** Begin **
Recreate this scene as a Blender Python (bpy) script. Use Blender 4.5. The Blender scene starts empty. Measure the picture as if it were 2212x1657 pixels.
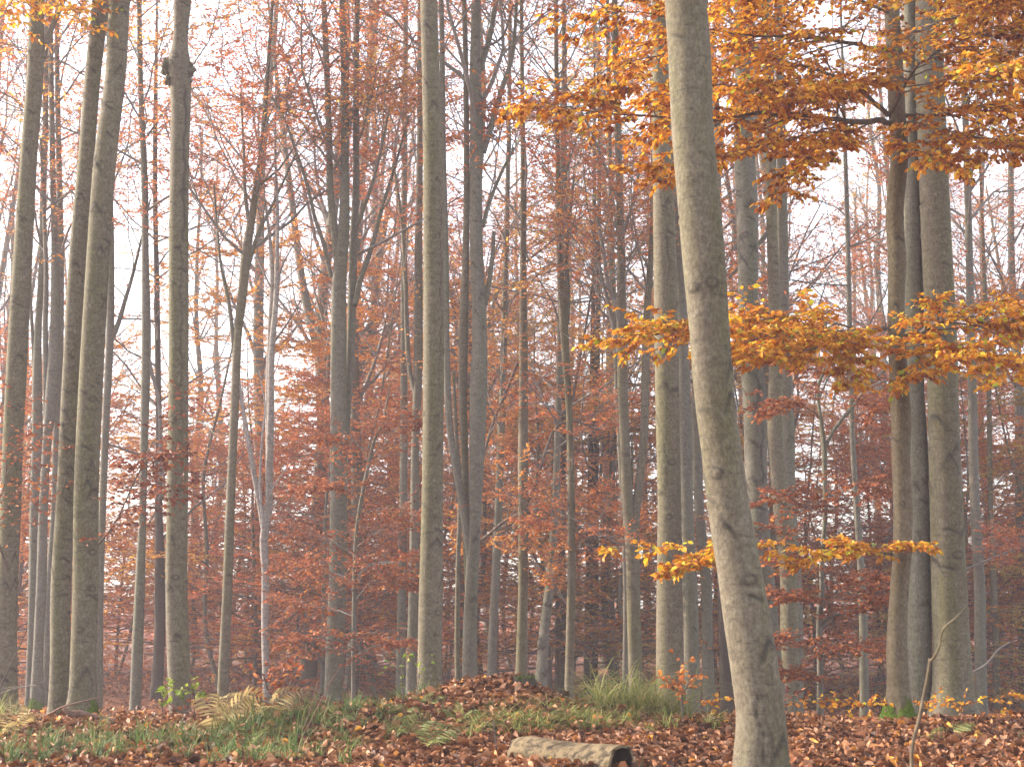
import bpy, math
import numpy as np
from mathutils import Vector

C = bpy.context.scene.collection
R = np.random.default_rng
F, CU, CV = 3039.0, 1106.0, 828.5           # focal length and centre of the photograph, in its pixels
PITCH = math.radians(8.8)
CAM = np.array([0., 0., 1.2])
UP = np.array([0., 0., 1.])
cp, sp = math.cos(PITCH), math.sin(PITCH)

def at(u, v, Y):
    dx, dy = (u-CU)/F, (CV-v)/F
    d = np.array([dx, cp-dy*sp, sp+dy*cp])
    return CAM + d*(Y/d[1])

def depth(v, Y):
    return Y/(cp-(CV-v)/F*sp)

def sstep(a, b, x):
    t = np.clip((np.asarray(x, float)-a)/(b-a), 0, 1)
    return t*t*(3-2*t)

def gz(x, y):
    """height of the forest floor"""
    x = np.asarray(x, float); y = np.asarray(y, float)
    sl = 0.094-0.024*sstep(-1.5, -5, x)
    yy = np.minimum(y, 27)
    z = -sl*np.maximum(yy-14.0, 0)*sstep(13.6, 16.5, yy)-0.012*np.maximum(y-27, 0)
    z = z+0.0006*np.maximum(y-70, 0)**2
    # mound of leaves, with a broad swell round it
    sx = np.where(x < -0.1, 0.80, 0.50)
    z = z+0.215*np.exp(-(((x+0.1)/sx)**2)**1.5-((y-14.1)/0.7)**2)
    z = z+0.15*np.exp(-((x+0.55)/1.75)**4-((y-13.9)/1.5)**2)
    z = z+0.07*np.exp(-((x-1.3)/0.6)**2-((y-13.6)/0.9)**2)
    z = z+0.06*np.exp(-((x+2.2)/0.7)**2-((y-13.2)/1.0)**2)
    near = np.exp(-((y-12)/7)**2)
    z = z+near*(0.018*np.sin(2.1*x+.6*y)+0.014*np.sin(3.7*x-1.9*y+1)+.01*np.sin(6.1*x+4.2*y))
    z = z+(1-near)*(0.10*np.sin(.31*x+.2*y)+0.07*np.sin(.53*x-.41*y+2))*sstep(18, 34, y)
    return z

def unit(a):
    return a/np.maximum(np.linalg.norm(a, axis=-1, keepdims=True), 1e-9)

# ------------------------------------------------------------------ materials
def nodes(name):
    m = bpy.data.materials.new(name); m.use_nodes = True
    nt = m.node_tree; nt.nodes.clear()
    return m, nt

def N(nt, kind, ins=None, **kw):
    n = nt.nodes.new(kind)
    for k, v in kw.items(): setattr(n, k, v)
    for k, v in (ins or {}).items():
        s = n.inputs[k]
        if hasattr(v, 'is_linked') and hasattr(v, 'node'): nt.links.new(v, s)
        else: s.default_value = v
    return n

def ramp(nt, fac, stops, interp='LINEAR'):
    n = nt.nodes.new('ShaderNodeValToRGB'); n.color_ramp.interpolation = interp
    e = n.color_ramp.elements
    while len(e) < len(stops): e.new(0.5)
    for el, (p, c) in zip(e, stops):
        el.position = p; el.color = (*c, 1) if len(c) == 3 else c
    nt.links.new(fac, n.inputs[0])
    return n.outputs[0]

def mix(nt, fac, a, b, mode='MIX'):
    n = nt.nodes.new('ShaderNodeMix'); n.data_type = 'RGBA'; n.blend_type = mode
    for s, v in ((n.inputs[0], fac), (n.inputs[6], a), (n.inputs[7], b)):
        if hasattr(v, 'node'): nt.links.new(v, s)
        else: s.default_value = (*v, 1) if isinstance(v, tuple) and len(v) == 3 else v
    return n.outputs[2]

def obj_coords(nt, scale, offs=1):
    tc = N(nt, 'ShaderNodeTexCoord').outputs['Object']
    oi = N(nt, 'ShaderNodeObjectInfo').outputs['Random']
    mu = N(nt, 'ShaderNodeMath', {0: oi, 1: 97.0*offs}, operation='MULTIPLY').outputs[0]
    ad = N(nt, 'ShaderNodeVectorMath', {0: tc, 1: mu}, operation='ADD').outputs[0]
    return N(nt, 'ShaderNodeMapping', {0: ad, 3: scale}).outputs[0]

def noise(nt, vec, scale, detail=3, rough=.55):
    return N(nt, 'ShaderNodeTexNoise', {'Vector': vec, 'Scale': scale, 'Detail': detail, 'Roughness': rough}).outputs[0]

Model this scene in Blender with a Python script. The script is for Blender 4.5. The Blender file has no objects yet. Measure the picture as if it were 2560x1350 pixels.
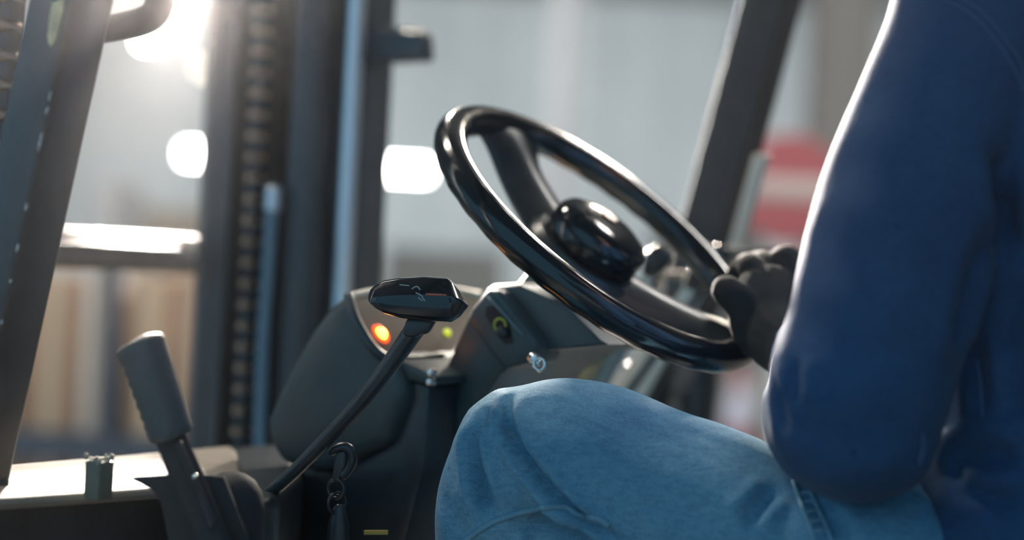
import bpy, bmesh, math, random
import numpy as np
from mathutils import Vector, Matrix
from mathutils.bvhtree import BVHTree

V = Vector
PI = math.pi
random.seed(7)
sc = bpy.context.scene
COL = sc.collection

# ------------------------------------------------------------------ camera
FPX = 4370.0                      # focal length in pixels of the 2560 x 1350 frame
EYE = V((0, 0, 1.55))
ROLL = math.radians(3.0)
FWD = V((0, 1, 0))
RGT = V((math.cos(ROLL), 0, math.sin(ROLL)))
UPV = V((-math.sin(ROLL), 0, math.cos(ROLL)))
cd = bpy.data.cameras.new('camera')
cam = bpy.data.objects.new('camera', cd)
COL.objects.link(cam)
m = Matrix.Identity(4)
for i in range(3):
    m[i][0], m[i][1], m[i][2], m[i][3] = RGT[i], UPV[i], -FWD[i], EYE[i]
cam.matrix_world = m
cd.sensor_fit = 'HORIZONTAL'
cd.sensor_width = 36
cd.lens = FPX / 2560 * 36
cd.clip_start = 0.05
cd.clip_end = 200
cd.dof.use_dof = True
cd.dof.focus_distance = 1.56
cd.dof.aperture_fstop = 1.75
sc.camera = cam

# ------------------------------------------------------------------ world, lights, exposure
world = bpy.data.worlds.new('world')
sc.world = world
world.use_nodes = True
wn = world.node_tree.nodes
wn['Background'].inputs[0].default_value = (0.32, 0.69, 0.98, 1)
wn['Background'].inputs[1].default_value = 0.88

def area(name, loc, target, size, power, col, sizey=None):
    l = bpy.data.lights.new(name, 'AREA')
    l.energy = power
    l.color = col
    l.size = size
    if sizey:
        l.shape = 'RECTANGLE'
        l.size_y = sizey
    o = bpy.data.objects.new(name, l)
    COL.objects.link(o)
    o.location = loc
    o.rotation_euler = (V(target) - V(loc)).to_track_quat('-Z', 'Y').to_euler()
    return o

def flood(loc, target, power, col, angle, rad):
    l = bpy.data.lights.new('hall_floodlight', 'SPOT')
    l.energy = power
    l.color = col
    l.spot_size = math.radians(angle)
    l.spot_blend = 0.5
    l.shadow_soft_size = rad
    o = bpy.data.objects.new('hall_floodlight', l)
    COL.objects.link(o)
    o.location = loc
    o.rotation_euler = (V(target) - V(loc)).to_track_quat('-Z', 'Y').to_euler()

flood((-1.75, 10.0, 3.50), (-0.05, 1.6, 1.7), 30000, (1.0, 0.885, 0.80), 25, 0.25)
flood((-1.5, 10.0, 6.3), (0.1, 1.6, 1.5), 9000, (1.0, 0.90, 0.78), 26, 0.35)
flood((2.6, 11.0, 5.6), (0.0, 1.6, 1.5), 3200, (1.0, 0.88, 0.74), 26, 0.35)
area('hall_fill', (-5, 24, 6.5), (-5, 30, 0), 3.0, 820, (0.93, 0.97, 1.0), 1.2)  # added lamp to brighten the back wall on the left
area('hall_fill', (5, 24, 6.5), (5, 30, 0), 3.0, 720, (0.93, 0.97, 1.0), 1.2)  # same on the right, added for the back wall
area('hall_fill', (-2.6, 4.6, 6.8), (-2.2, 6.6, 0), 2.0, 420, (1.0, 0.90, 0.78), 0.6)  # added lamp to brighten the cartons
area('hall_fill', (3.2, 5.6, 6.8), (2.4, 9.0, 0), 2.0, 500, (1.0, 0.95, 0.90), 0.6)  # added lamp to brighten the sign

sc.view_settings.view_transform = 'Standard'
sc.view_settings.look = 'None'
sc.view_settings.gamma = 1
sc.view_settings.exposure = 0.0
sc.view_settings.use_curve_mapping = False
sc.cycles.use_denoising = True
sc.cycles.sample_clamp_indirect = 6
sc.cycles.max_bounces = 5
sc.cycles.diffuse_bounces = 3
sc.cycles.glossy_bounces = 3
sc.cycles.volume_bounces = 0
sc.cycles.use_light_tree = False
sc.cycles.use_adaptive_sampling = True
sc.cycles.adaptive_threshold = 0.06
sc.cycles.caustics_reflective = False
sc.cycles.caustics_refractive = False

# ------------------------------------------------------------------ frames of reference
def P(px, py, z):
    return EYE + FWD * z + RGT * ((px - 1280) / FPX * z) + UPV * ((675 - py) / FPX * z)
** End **
Exercise task
Starting at the line that contains "Model this scene" and stopping after the line that contains "from mathutils.bvhtree import BVHTree", copy every line exactly. Leave any pictures behind.

Answer below
Model this scene in Blender with a Python script. The script is for Blender 4.5. The Blender file has no objects yet. Measure the picture as if it were 2560x1350 pixels.
import bpy, bmesh, math, random
import numpy as np
from mathutils import Vector, Matrix
from mathutils.bvhtree import BVHTree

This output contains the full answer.